Peter Bergner wrote:

>  I wasn't planning on implementing a hashed based conflict graph, as they
>
>can be fairly expensive compared to a bit matrix when determining that
>two pseudos do not in fact conflict, since you need to scan down the
>hash chain all the way to the end before you can say for certain they
>don't conflict (which for sparse matrices, would be the common case
>for two arbitrary pseudos).  You could try and sort the hash chain, but
>that just makes creating it more expensive and I'm guessing you'd still
>on average have to scan half way down the hash chain.
>  
>
You can count the total number of conflicts before you create the hash 
table, so
that you have a choice of short hash chains, or using one big array with 
no chains
at all - just a collision strategy that uses another element in the array.

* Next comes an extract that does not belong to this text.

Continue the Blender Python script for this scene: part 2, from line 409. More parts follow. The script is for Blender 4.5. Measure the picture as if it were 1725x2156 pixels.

>My plan for the future is to implement an idea I came up with a while
>back (but never tried) for minimizing the size of the bit matrix to
>something even smaller than a lower triangular bit matrix, hopefully
>a lot smaller.  Conceptually, my idea is to create another mapping
>similar to the pseudo regno -> allocno mapping (conflictno?) that
>allows us to determine for a (large?) class(es) of pseudos, that two
>pseudos do not conflict simply by comparing their conflictnos,
>For this class(es) of pseudos, since we can tell they don't conflict
>simply by looking at their conflictnos, there's no need to allocate
>space in the bit matrix for them.
>  
>
You could easily find out for lots of registers that they don't conflict if
you have a bitmap for each register that says in which basic blocks the
register is live at all.  If these bitmaps don't intersect for two 
registers,
the registers don't conflict.
However, that dosn't actually allow you to represent the sparse matrix in
a more compact form unless you have an efficient way to map two potentially
conflicting registers to the data that tells if they actually conflict.
I know bison / byacc have some clever algorithms to compress parsing tables,
but I suspect they will be too costly to make sense to use in global_alloc.

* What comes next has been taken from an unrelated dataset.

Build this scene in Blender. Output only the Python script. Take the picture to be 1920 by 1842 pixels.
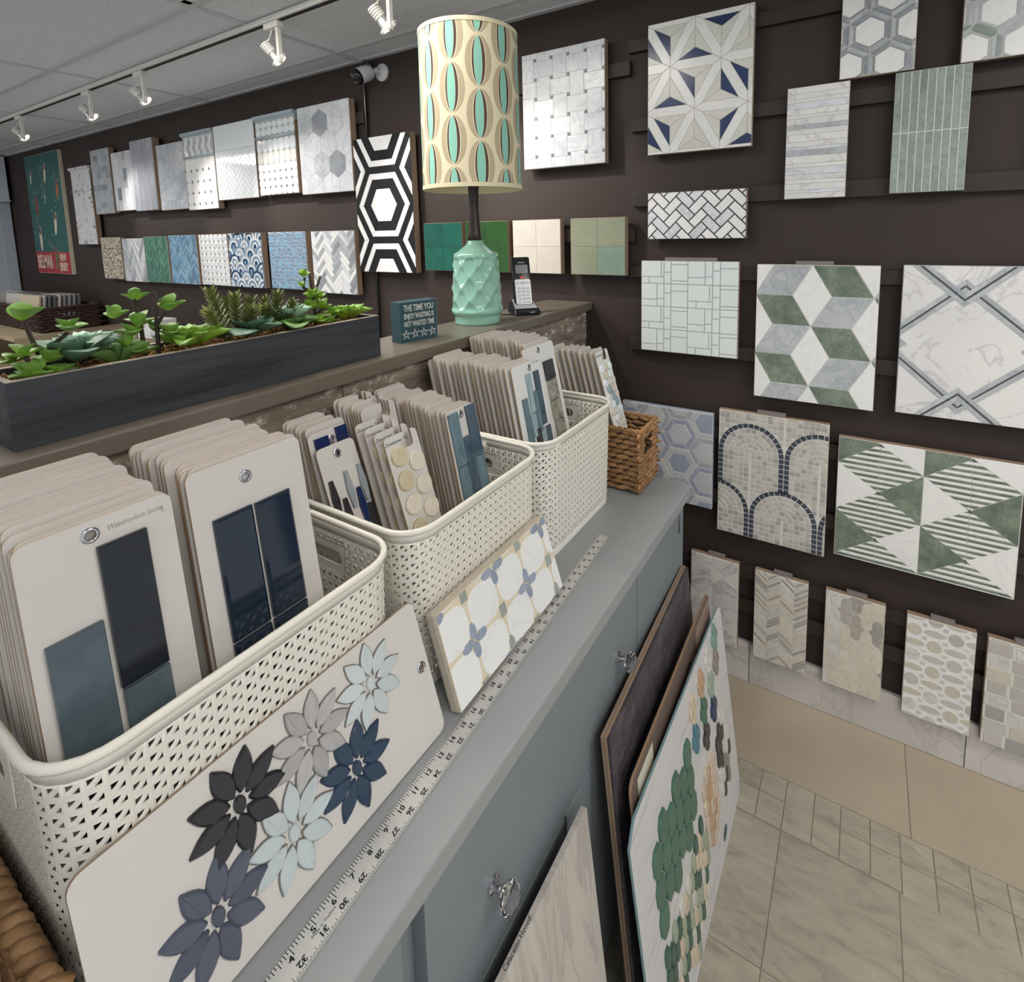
import bpy, bmesh, math, random
from mathutils import Vector, Matrix, Euler
rnd = random.Random(7)
PI = math.pi
sc = bpy.context.scene
COL = sc.collection
for o in list(bpy.data.objects):
    bpy.data.objects.remove(o)

# ------------------------------------------------------------------ camera
cam = bpy.data.cameras.new('camera')
cam.sensor_fit = 'HORIZONTAL'; cam.sensor_width = 36.0
FPX, PX, PY = 990.526, 1030.876, 554.463
cam.lens = FPX / 1920 * 36
cam.shift_x = (960 - PX) / 1920
cam.shift_y = (PY - 921) / 1920
cam.clip_start = 0.02
camo = bpy.data.objects.new('camera', cam); COL.objects.link(camo)
def _rot():
    yaw, pit, rol = -0.538872, 0.119126, -0.018733
    cy, sy = math.cos(yaw), math.sin(yaw); cp, sp = math.cos(pit), math.sin(pit); cr, sr = math.cos(rol), math.sin(rol)
    B = Matrix(((1, 0, 0), (0, 0, -1), (0, 1, 0)))
    Ry = Matrix(((cy, -sy, 0), (sy, cy, 0), (0, 0, 1)))
    Rp = Matrix(((1, 0, 0), (0, cp, -sp), (0, sp, cp)))
    Rr = Matrix(((cr, -sr, 0), (sr, cr, 0), (0, 0, 1)))
    R = Rr @ Rp @ B @ Ry
    r, d, f = R[0], R[1], R[2]
    return Matrix(((r[0], -d[0], -f[0]), (r[1], -d[1], -f[1]), (r[2], -d[2], -f[2])))
camo.matrix_world = Matrix.Translation((0, 0, 1.606)) @ _rot().to_4x4()
sc.camera = camo

# ------------------------------------------------------------------ light
world = bpy.data.worlds.new('world'); sc.world = world
world.use_nodes = True
bg = world.node_tree.nodes['Background']
bg.inputs[0].default_value = (0.93, 0.965, 1.0, 1); bg.inputs[1].default_value = 0.62
TROFFER_W = 9.0         # emission of the ceiling light panels
SPOT_W = 22.0           # watts of each track head
sc.view_settings.view_transform = 'Standard'; sc.view_settings.look = 'None'
sc.view_settings.gamma = 1.0; sc.view_settings.use_curve_mapping = False
sc.view_settings.exposure = 0.2

# ------------------------------------------------------------------ materials
def lin(c):
    return tuple(((v / 255) / 12.92 if v / 255 <= .04045 else ((v / 255 + .055) / 1.055) ** 2.4) for v in c)
def _new(name):
    m = bpy.data.materials.new(name); m.use_nodes = True
    nt = m.node_tree
    return m, nt, nt.nodes['Principled BSDF']
def N(nt, kind, **kw):
    n = nt.nodes.new(kind)
    for k, v in kw.items():
        if k.startswith('i_'):
            key = k[2:]
            n.inputs[int(key) if key.isdigit() else key.replace('_', ' ')].default_value = v
        else:
            setattr(n, k, v)
    return n
def coords(nt, jitter=True, scale=(1, 1, 1)):
    tc = N(nt, 'ShaderNodeTexCoord')
    mp = N(nt, 'ShaderNodeMapping'); mp.inputs['Scale'].default_value = scale
    if jitter:
        oi = N(nt, 'ShaderNodeObjectInfo')
        mu = N(nt, 'ShaderNodeVectorMath', operation='MULTIPLY_ADD')
        cb = N(nt, 'ShaderNodeCombineXYZ')
        nt.links.new(oi.outputs['Random'], cb.inputs[0]); nt.links.new(oi.outputs['Random'], cb.inputs[2])
        mu.inputs[1].default_value = (37, 0, 91)
        nt.links.new(cb.outputs[0], mu.inputs[0]); nt.links.new(tc.outputs['Object'], mu.inputs[2])
        nt.links.new(mu.outputs[0], mp.inputs[0])
    else:
        nt.links.new(tc.outputs['Object'], mp.inputs[0])
    return mp.outputs[0]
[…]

Something more feasible (i.e. linear time for the optimization of bitvector
allocation) might be:

- Scan all insns, and linearily assign new numbers to pseudos when they are
  first mentioned.  Also, whenever a register is mentioned, keep track what
  the next-to-be-assigned number is.
- All conflicts of a register with another register that has a higher number
  can be represented with a bits vector with as many bits as the difference
  between the number of the register and the next-to-be assigned number
  when the register was last mentioned.  Sum up these differences to 
calculate
  the total size of the bitvector required to represent all conflicts.  
While
  doing this summation, also note for each pseudo register at which offset
  into the total vector its conflict information is stored.

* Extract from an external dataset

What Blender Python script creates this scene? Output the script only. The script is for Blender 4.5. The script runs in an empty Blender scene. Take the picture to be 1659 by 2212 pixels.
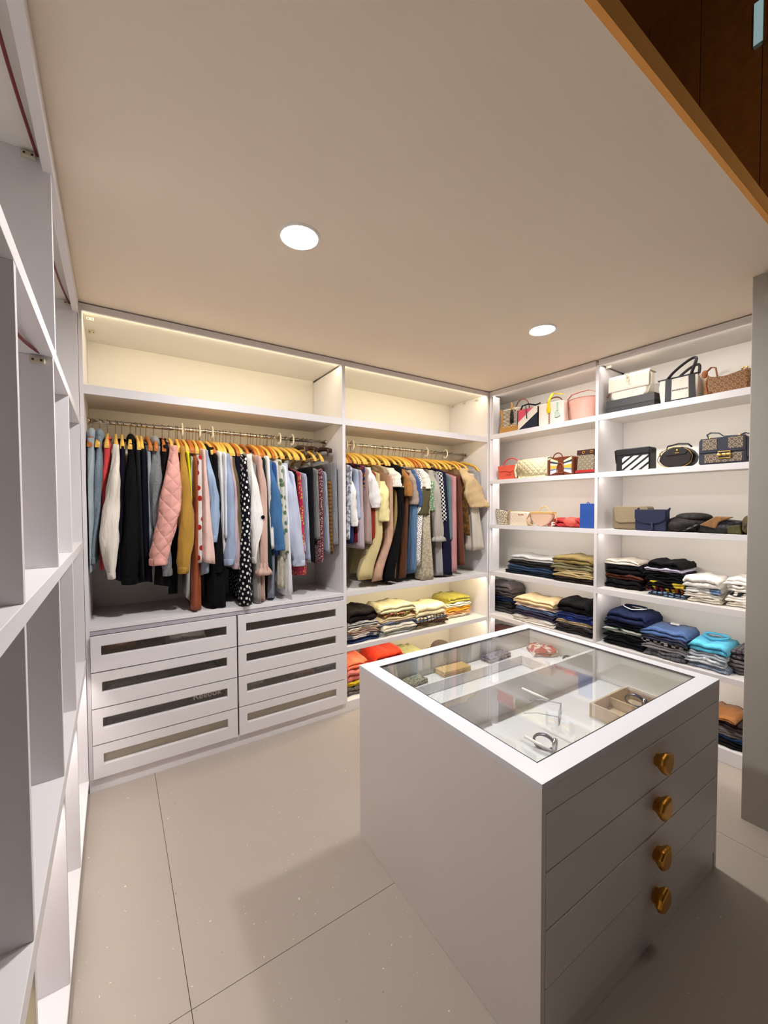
import bpy, bmesh, math, random
from mathutils import Vector, Matrix
random.seed(7)
S = bpy.context.scene
COL = S.collection
PI = math.pi

# ------------------------------------------------------------------ camera
F_PX, YAW, PITCH, ROLL, CX, CY = 875.0167, 0.5795, -0.0293, -0.0042, -10.75, 15.02
EYE = Vector((0, 0, 1.5))
_r0 = Vector((math.cos(YAW), -math.sin(YAW), 0))
_f = Vector((math.sin(YAW)*math.cos(PITCH), math.cos(YAW)*math.cos(PITCH), math.sin(PITCH)))
_u0 = _r0.cross(_f)
_rt = math.cos(ROLL)*_r0 + math.sin(ROLL)*_u0
_up = -math.sin(ROLL)*_r0 + math.cos(ROLL)*_u0
cam = bpy.data.cameras.new('camera')
camo = bpy.data.objects.new('camera', cam); COL.objects.link(camo)
M = Matrix((( _rt.x, _up.x, -_f.x, 0), (_rt.y, _up.y, -_f.y, 0), (_rt.z, _up.z, -_f.z, 1.5), (0, 0, 0, 1)))
camo.matrix_world = M
cam.sensor_fit = 'HORIZONTAL'; cam.sensor_width = 36.0
cam.lens = F_PX/1659*36.0
cam.shift_x = -CX/1659; cam.shift_y = CY/1659
cam.clip_start = 0.02
S.camera = camo

# ------------------------------------------------------------------ light levels
DOWNLIGHT = 475.0        # radiance of the two round ceiling lamps
STRIP_WARM = 35.0        # led strips in the back unit
STRIP_NEUT = 22.0        # led strips in the right-hand shelves
STRIP_LEFT = 58.0
w = bpy.data.worlds.new('world'); S.world = w; w.use_nodes = True
w.node_tree.nodes['Background'].inputs[0].default_value = (0.80, 0.86, 1.0, 1)
w.node_tree.nodes['Background'].inputs[1].default_value = 0.015
# added unseen fill light above the closet, brightening ceiling edge, boards and floor
ub = bpy.data.lights.new('added_upper_fill', 'POINT'); ub.energy = 34.0; ub.shadow_soft_size = 0.35; ub.color = (1.0, 0.9, 0.78)
ubo = bpy.data.objects.new('added_upper_fill', ub); COL.objects.link(ubo); ubo.location = (2.6, 0.05, 3.9)
S.view_settings.view_transform = 'Standard'
S.view_settings.look = 'None'
S.view_settings.exposure = 0.52
S.view_settings.gamma = 1.0
S.view_settings.use_curve_mapping = False

# ------------------------------------------------------------------ measured room
YB, XR, XL, H = 2.581, 2.904, -0.136, 2.553
RA = 0.026
BACK = 3.08
RTH = -PI/2 + math.atan(RA)
RU = Vector((RA, -1, 0)).normalized()      # along the right-hand shelves, towards the viewer
RW = Vector((1, RA, 0)).normalized()       # into them
RC = Vector((XR, YB, 0))

def ray(px, py):
    u = (px-829.5-CX)/F_PX; v = (py-1106-CY)/F_PX
    return _rt*u - _up*v + _f
def at(px, py, ax, val):
    r = ray(px, py); t = (val-EYE[ax])/r[ax]
    return EYE + r*t
def atR(px, py, d):                        # point on the plane at depth d inside the right-hand shelves -> (s, z)
    r = ray(px, py); n = RW
    t = ((RC + RW*d) - EYE).dot(n)/r.dot(n)
    p = EYE + r*t
    return (p-RC).dot(RU), p.z
def Rp(s, d, z): return RC + RU*s + RW*d + Vector((0, 0, z))
def sd_floor(px, py, z):                   # pixel on a horizontal plane -> (s, d) in the right-hand frame
    p = at(px, py, 2, z) - RC
    return p.dot(RU), p.dot(RW)

def lin(c):
    out = []
    for v in c[:3]:
        v /= 255.0
        out.append(v/12.92 if v <= 0.04045 else ((v+0.055)/1.055)**2.4)
    return (out[0], out[1], out[2], 1.0)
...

Registers local to a basic block are handled efficently, just as are 
ones that
are local to an extended basic block or a block with preheader, as long 
as the
preheader and loop blocks are adjacent.
The degenerate case here is again a triangular matrix, with little overhead;
however, iterating over all conflicts for a particular register is awkward
without an adjacency list, even a bit worse than with your plain 
triangular matrix.

If this compressed bit vector compares well in size to an adjacency list, we
could likewise calculate the lowest numbered register which is last 
mentioned,
and use a conflict bit vector for each register which is valid for any 
register where
the range of insns it is mentioned in overlaps.
The degenrate case is a here is a full matrix (minus the diagonal :-) , 
but we can do
a word-at-a-time scan for all conflicts pertaining to one register, 
without visiting
the ranges where we know that the range the registers are mentioned in 
don't overlap.

>What are these class(es) of pseudos you ask?  The simplest form, and
>the one I'll attack first, are pseudos that are local to different basic
>blocks (local in the sense that their entire live range/web is limited
>to a single basic block). 
>
Strength reduction will create registers that are live in the loop 
preheader as
well as in the loop itself.  Partial redundency elimination will also create
pseudos that are live in multiple basic blocks.  I don't think the number of
pseudos live in multiple basic blocks is low enough to avoid the quadratic
component from them dominating the cost.  You'll need some significant gain
to offset the cost of the added code complexity.

> 
>A related form that might come in handy if for a particular program
>where the number of global pseudos is fairly large with respect to the
>total number of pseudos, would be to use region information to split
>the global pseudos into multiple non-conflicting groups.  This would
>be reflected in their conflictnos allowing us to easily determine that
>two pseudos from different non-overlapping regions do not conflict.
>  
>
I don't know what kind of conflictnos you have in mind for 'global' 
registers -
assuming, that is, that you actually have some idea how to generate and use
these conflictnos.